The Zuiderzeeproject commenced in 1920 with the construction of the Amsteldiepdijk, also known as the Short Afsluitdijk, between Van Ewijcksluis, North Holland, and the westernmost point of the island of Wieringen. There were some initial foundation problems and a financial calamity for the contractor, but the dike was completed in 1926. There followed the construction of the small test polder Andijk (1927) and the Wieringermeer (1927–1930).
The key element in the daring plan was the construction of the Afsluitdijk across the Waddenzee, an arm of the North Sea. The project was undertaken by a consortium of Holland’s largest dredging firms, known as N. V. Maatschappij tot Uitvoering van de Zuiderzeewerken. All the work, involving moving millions of tons of earth and rock, was carried out manually by armies of laborers working from each end of the structure. Built during the Great Depression, the Afsluitdijk was a welcome source of employment. It was completed on 28 May 1932. It was intended later to build a railroad over the broad dike, but as the volume of road traffic increased in Holland, priority was given to a four-lane motorway. The railroad was never built, although adequate space remains for it.
The closure of the Afsluitdijk enabled the eventual reclamation of three huge tracts of land formerly under the sea: the Noordoostpolder (1927–1942), East Flevoland (1950–1957), and South Flevoland (1959–1968). They were later combined to become a new province, Flevoland, with a total area of over 500 square miles (1,400 square kilometers). Its rich agricultural land supports two cities, Lelystad and Almere, although the latter is more properly a dormitory for Amsterdam. Flevoland is on average 16 feet (5 meters) below sea level. The great freshwater body south of the Afsluitdijk was renamed IJsselmeer. Its balance, carefully controlled through the use of sluices and pumps, is determined by inflow and outflow rates, rainfall and evaporation, and storage level changes. With a surface of nearly 500 square miles (131,000 hectares), it is the largest inland lake in the Netherlands. A proposal to reclaim a fifth polder, the 230-square-mile (60,300-hectare) Markerwaard, behind a 66-mile-long (106-kilometer) dike between Enkhuizen and Lelystad was not pursued, mainly because of ecological concerns.
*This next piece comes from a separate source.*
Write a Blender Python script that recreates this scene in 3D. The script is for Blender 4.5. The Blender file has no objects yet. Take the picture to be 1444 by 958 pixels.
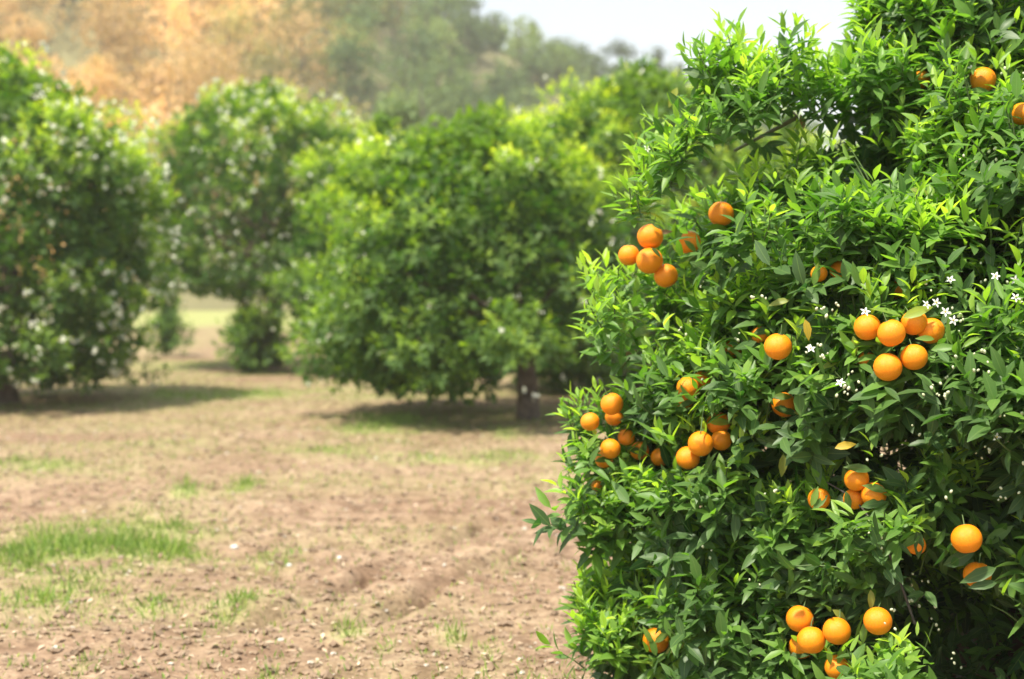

In February 1998 the Dutch Ministry of Transport, Waterways, and Communication published the Waterkader report, setting out national water-management policies until 2006. Aiming to keep the Netherlands safe from flooding, it presents a case for reserving temporary water-storage areas—“controlled flooding”—against times of high river discharge or rainfall. The government, recognizing that raising the dikes and increasing pumping capacity cannot continue forever, has adopted the motto “Give water more space.” The document Long-Range Plan Infrastructure and Transport of October 1998 promised to invest 26 billion guilders (approximately U.S.$13 billion) in the nation’s infrastructure before 2006. Part of the money is earmarked for waterways, including links between Amsterdam and Friesland across the IJsselmeer.